The astounding state surplus

Weekly Fiscal Facts are provided to Wisconsin Newspaper Association members by the Wisconsin Policy Forum, the state’s leading resource for nonpartisan state and local government research and civic education. The Wisconsin Policy Forum logo can be downloaded here.

The upcoming state budget cycle starting in July is on track to continue a recent trend of ever-larger state budget surpluses, creating an unprecedented opportunity to boost government services with additional spending, reduce taxes, or both.

But elected officials must factor in how rampant inflation is increasing the cost to maintain existing service levels, the risk of recession, and mounting needs at the local level. Of course, there is also the fact that recent projections have missed the mark and could do so again.

Using figures from the state’s Nov. 20 budget report, the Forum seeks to offer a starting place for the next state budget process — before most tax and spending decisions are actually made. To do so, the Forum started with the projected increases in tax collections combined with the base spending levels within the state’s main fund.

After including certain routine adjustments — but excluding all new spending requests by state agencies — we find general fund revenues are currently projected to exceed budgeted spending by a staggering $6.8 billion over the two-year cycle running from July 2023 to June 2025. The excess revenues amount to just under $3 billion, or 15.3% of spending, in year one of the budget and more than $3.8 billion, or 19.6% of spending, in year two.

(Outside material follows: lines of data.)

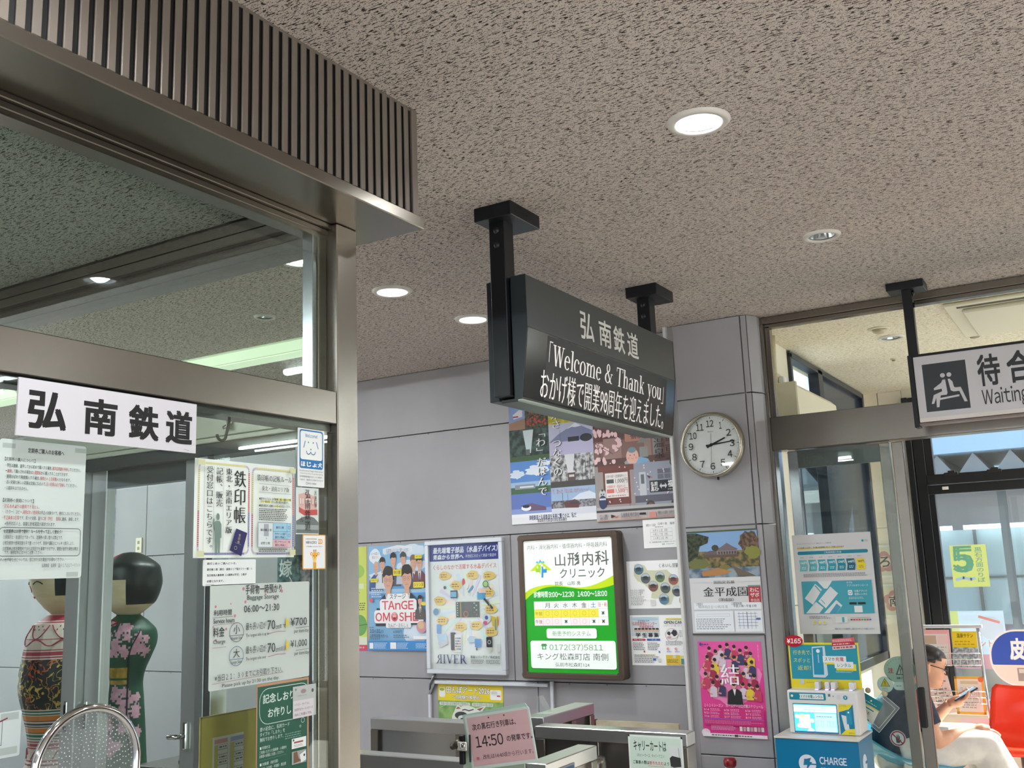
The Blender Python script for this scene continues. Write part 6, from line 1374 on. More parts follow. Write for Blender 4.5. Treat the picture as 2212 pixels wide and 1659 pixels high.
S.emit = .6; S.rect(.01, .02, .99, .97, (90, 196, 236)); S.rect(.01, .06, .99, .29, (206, 230, 246)); S.text('ポート枠のランプが点灯するまでしっかり差し込んでください', .03, .09, .96, .15, (60, 130, 200)); S.text('ご利用の流れは次のとおりです', .2, .185, .75, .235, (60, 130, 200))
S.rect(.48, .32, .97, .96, (176, 222, 246)); S.rrect(.12, .36, .38, .84, .006, (226, 240, 246)); S.circ(.08, .44, .010, (214, 234, 246)); S.circ(.42, .58, .010, (206, 232, 246)); S.circ(.11, .76, .010, (206, 232, 246)); S.rect(.16, .40, .26, .46, (206, 206, 120)); S.poly([(.28, .96), (.36, .80), (.46, .90), (.44, .96)][::-1], (236, 214, 206))
for a in (.53, .65, .79, .86, .93): S.frame(a - .03, .58, a + .03, .78, .001, (90, 150, 190))
S.dashes(.53, .40, .92, .46, 1, (90, 140, 190)); S.rect(.01, .945, .99, .985, (40, 96, 140))
S.done('touch_screen', 'B', (-1.452, 4.9486, .884), parent=kb)
S = Sheet(.334, .214, (222, 204, 36), .012)
S.rrect(.02, .04, .985, .80, .003, (28, 140, 160))
for i, (t, a) in enumerate((('行き先で、', .33), ('スポッと', .30), ('返却！', .30))): S.text(t, .06 + (.05 if i == 2 else 0), .165 + i * .17, a, .265 + i * .17, (214, 206, 80), slant=.12)
S.poly([(.345, .09), (.53, .07), (.545, .70), (.50, .76), (.33, .755)][::-1], (196, 206, 216)); S.poly([(.355, .12), (.50, .095), (.49, .70), (.345, .70)][::-1], (20, 136, 166)); S.circ(.43, .18, .009, (214, 224, 230)); S.rect(.42, .25, .435, .44, (150, 196, 206))
S.rect(.51, .43, .84, .47, YEL); S.rect(.49, .29, .82, .43, (222, 226, 226)); S.text('スマホ', .515, .32, .66, .395, (20, 90, 110), bold=.01); S.text('充電', .67, .31, .785, .40, (186, 40, 60), bold=.01); S.rect(.67, .46, .95, .60, YEL); S.rect(.65, .41, .915, .55, (222, 226, 226)); S.text('レンタル', .69, .445, .88, .525, (20, 120, 140), bold=.01); S.dashes(.66, .61, .93, .65, 2, (190, 220, 226), .4)
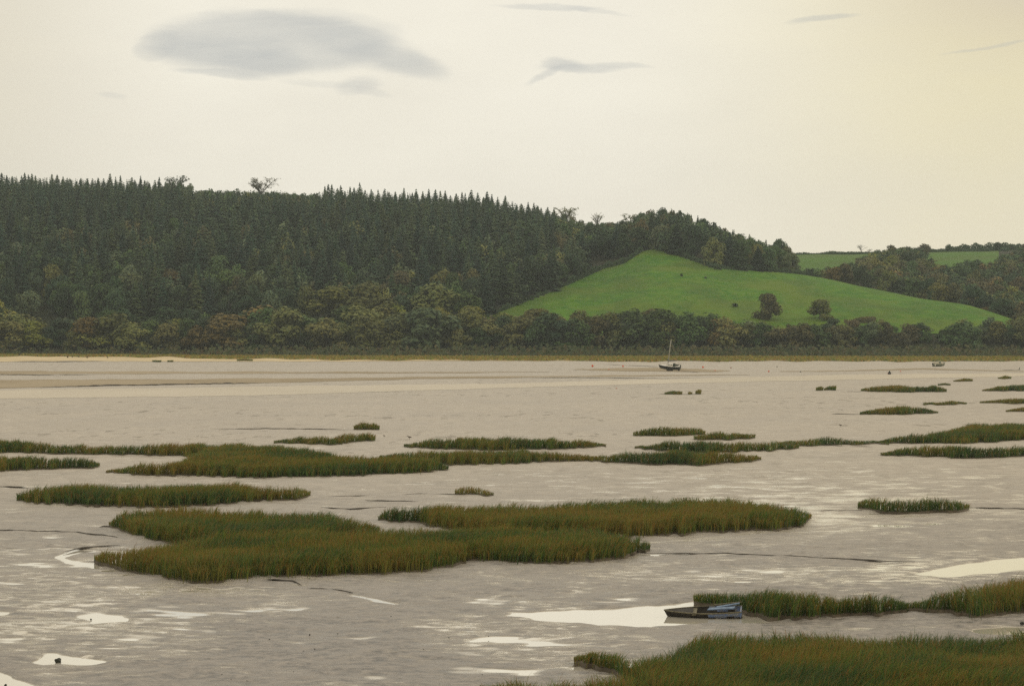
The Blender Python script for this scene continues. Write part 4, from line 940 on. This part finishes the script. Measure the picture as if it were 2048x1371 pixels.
def hull(bm, L, Bm, D, sheer=0.12, stern=0.75, rise=0.25, n=14, m=7, z0=0.0, frac=(0, 1)):
    """bow towards -x; returns deck edge points. frac keeps only part of the section (0 keel, 1 rail)"""
    rows = []
    for i in range(n + 1):
        s = i / n; x = -L / 2 + L * s
        wd = Bm / 2 * (math.sin(min(1, s / 0.62) * math.pi / 2) ** 0.8 if s < 0.62 else 1 - (1 - stern) * ((s - 0.62) / 0.38) ** 1.6)
        top = D + sheer * D * ((1 - s) ** 2 * 2.6 + s * s * 0.6); kz = rise * D * (1 - min(1, s / 0.45)) ** 1.6
        half = []
        for j in range(m + 1):
            q = frac[0] + (frac[1] - frac[0]) * j / m
            y = wd * math.sin(q * math.pi / 2) ** 0.75; z = z0 + kz + (top - kz) * (1 - math.cos(q * math.pi / 2)) ** 0.95
            half.append((x - 0.12 * L * (1 - s) ** 3 * q * 0.6, y, z))
        rows.append(half)
    vs = [[(bm.verts.new((x, -y, z)), bm.verts.new((x, y, z))) for x, y, z in h] for h in rows]
    for a, b in zip(vs, vs[1:]):
        for j in range(m):
            for s_ in (0, 1):
                try: bm.faces.new((a[j][s_], b[j][s_], b[j + 1][s_], a[j + 1][s_]))
                except ValueError: pass
    for j in range(m):
        bm.faces.new((vs[-1][j][0], vs[-1][j][1], vs[-1][j + 1][1], vs[-1][j + 1][0]))
        try: bm.faces.new((vs[0][j][0], vs[0][j + 1][0], vs[0][j + 1][1], vs[0][j][1]))
        except ValueError: pass
    return vs
def part(name, mat, parent, fn, smooth=False):
    bm = bmesh.new(); fn(bm); bmesh.ops.remove_doubles(bm, verts=bm.verts[:], dist=1e-4); return bm_obj(name, bm, mat, parent, smooth)
def deck_fn(L, Bm, D, sheer, stern, zoff, shrink=0.97):
    def fn(bm):
        l = []; r_ = []
        for i in range(15):
            s = i / 14; x = -L / 2 + L * s - 0.072 * L * (1 - s) ** 3; wd = shrink * Bm / 2 * (math.sin(min(1, s / 0.62) * math.pi / 2) ** 0.8 if s < 0.62 else 1 - (1 - stern) * ((s - 0.62) / 0.38) ** 1.6)
            top = D + sheer * D * ((1 - s) ** 2 * 2.6 + s * s * 0.6) + zoff
            l.append(bm.verts.new((x, -wd, top))); r_.append(bm.verts.new((x, wd, top)))
        c_ = [bm.verts.new((a.co.x, 0, a.co.z + 0.05)) for a in l]
        for i in range(14):
            bm.faces.new((l[i], l[i + 1], c_[i + 1], c_[i])); bm.faces.new((c_[i], c_[i + 1], r_[i + 1], r_[i]))
    return fn
def prism(bm, prof, y0, y1, taper=1.0):
    a = [bm.verts.new((x, y0, z)) for x, z in prof]; b = [bm.verts.new((x, y1, z)) for x, z in prof]
    bm.faces.new(a); bm.faces.new(b[::-1])
    for i in range(len(prof)): bm.faces.new((a[i], a[i - 1], b[i - 1], b[i]))
# yacht
def yacht():
    p = gp(1340, 741.5); s = p.y / F
    root = empty('sailing_yacht', p, math.radians(-17)); root.rotation_euler = (math.radians(9), math.radians(2), math.radians(-17))
    tag(root, 'small dark hulled sailing yacht with bare mast stranded on the far mud', 'yacht')
    L, Bm, D = 4.45, 1.75, 0.74
    part('hull', M_NAVY, root, lambda bm: hull(bm, L, Bm, D, 0.16, 0.72, 0.35, z0=0.28, frac=(0.62, 1.0)), True)
    part('hull_bottom', M_ANTI, root, lambda bm: hull(bm, L, Bm, D, 0.16, 0.72, 0.35, z0=0.28, frac=(0.0, 0.62)), True)
    for sgn in (-1, 1):
        part('bilge_keel', M_DARK if sgn < 0 else M_ANTI, root, lambda bm: prism(bm, [(-0.75, 0.55), (0.75, 0.5), (0.5, -0.05), (-0.55, -0.05)], sgn * 0.5 - 0.04, sgn * 0.5 + 0.04))
    part('rudder', M_ANTI, root, lambda bm: prism(bm, [(1.75, 0.75), (2.2, 0.9), (2.1, 0.0), (1.8, 0.0)], -0.03, 0.03))
    part('deck', M_WHITE, root, deck_fn(L, Bm, D, 0.16, 0.72, 0.285), True)
    def cab(bm): prism(bm, [(-0.85, 1.06), (0.75, 1.06), (0.75, 1.62), (0.0, 1.66), (-0.55, 1.58)], -0.5, 0.5)
    cb = part('cabin', M_WHITE, root, cab)
    for xx, w_ in ((0.42, 0.3), (-0.1, 0.26)):
        for sg in (-1, 1): part('window', M_WIN, cb, lambda bm: add_box(bm, (xx, sg * 0.505, 1.46), (w_, 0.02, 0.14)))
    part('spray_hood', M_HOOD, root, lambda bm: prism(bm, [(0.76, 1.06), (1.2, 1.06), (1.15, 1.6), (0.78, 1.72)], -0.52, 0.52))
    part('cockpit_coaming', M_HOOD, root, lambda bm: [add_box(bm, (1.55, sg * 0.55, 1.34), (0.85, 0.06, 0.18)) for sg in (-1, 1)])
    part('outboard_motor', M_DARK, root, lambda bm: [add_box(bm, (2.32, 0.2, 1.25), (0.22, 0.2, 0.34)), add_tube(bm, [(2.36, 0.2, 1.1), (2.4, 0.2, 0.5)], 0.05, 6)])
    mast = part('mast', M_ALU, root, lambda bm: add_tube(bm, [(-0.45, 0, 1.55), (-0.1, 0, 4.3), (0.28, 0, 7.0)], [0.085, 0.08, 0.06], 8), True)
    part('spreader', M_ALU, mast, lambda bm: add_tube(bm, [(-0.05, -0.4, 4.5), (-0.05, 0.4, 4.5)], 0.018, 5))
    part('boom', M_ALU, root, lambda bm: add_tube(bm, [(-0.4, 0, 2.12), (1.5, 0.03, 2.3)], 0.045, 8), True)
    part('furled_sail', M_SAIL, root, lambda bm: add_tube(bm, [(-0.44, 0, 2.75), (-0.42, 0, 2.35), (-0.2, 0, 2.26), (0.4, 0, 2.3), (1.0, 0.02, 2.33), (1.5, 0.03, 2.37)], [0.06, 0.13, 0.14, 0.12, 0.10, 0.06], 8), True)
    def rig(bm):
        for a, b in (((0.26, 0, 6.9), (-2.45, 0, 1.55)), ((0.26, 0, 6.9), (2.2, 0, 1.3)), ((-0.05, -0.4, 4.5), (-0.35, -0.8, 1.3)), ((-0.05, 0.4, 4.5), (-0.35, 0.8, 1.3)), ((0.26, 0, 6.8), (-0.05, -0.4, 4.5)), ((0.26, 0, 6.8), (-0.05, 0.4, 4.5))): add_tube(bm, [a, b], 0.008, 4)
    part('rigging', M_ALU, root, rig)
    def rails(bm):
        add_tube(bm, [(-2.1, -0.35, 1.45), (-2.15, -0.32, 1.9), (-2.55, 0, 1.98), (-2.15, 0.32, 1.9), (-2.1, 0.35, 1.45)], 0.018, 5)
        add_tube(bm, [(1.7, -0.6, 1.3), (1.75, -0.6, 1.75), (2.25, -0.4, 1.75), (2.25, 0.4, 1.75), (1.75, 0.6, 1.75), (1.7, 0.6, 1.3)], 0.018, 5)
    part('pulpit_rail', M_ALU, root, rails)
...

For various reasons, including that these numbers fail to account for the rising cost for state and local government to maintain existing services amid current inflation levels, they should not be seen as representing the state’s actual surplus for the 2023-25 budget cycle.

Yet the numbers do show how much stronger the state budget appears now compared to this point in past cycles. The state is in a much better position to shoulder the increasing costs of ongoing state and local services and make new commitments.

That’s especially true since the above numbers for the upcoming budget do not even include the billions of dollars in the state’s general and rainy day fund balances that have built up from past annual surpluses. The state expects to have a $6.6 billion general fund budget balance at the end of the current fiscal year on June 30 and an additional $1.7 billion rainy day fund balance – or more than $8 billion in total reserves.

Previous Forum reports have noted just a few of the state’s many options: they include providing additional aid for schools and local governments or even overhauling the state systems for funding these local services; reshaping the income tax or eliminating the personal property tax; or increasing state support for higher education. Other options include strengthening infrastructure such as roads and rural broadband; and improving state finances by retiring debt and maintaining ample reserves to prepare for the potential recession that lies ahead.

When writing budgets, lawmakers typically face agonizing choices between meeting the needs of the present and preparing for future challenges that are hard to predict. This time, state officials may have the financial wherewithal to accomplish both.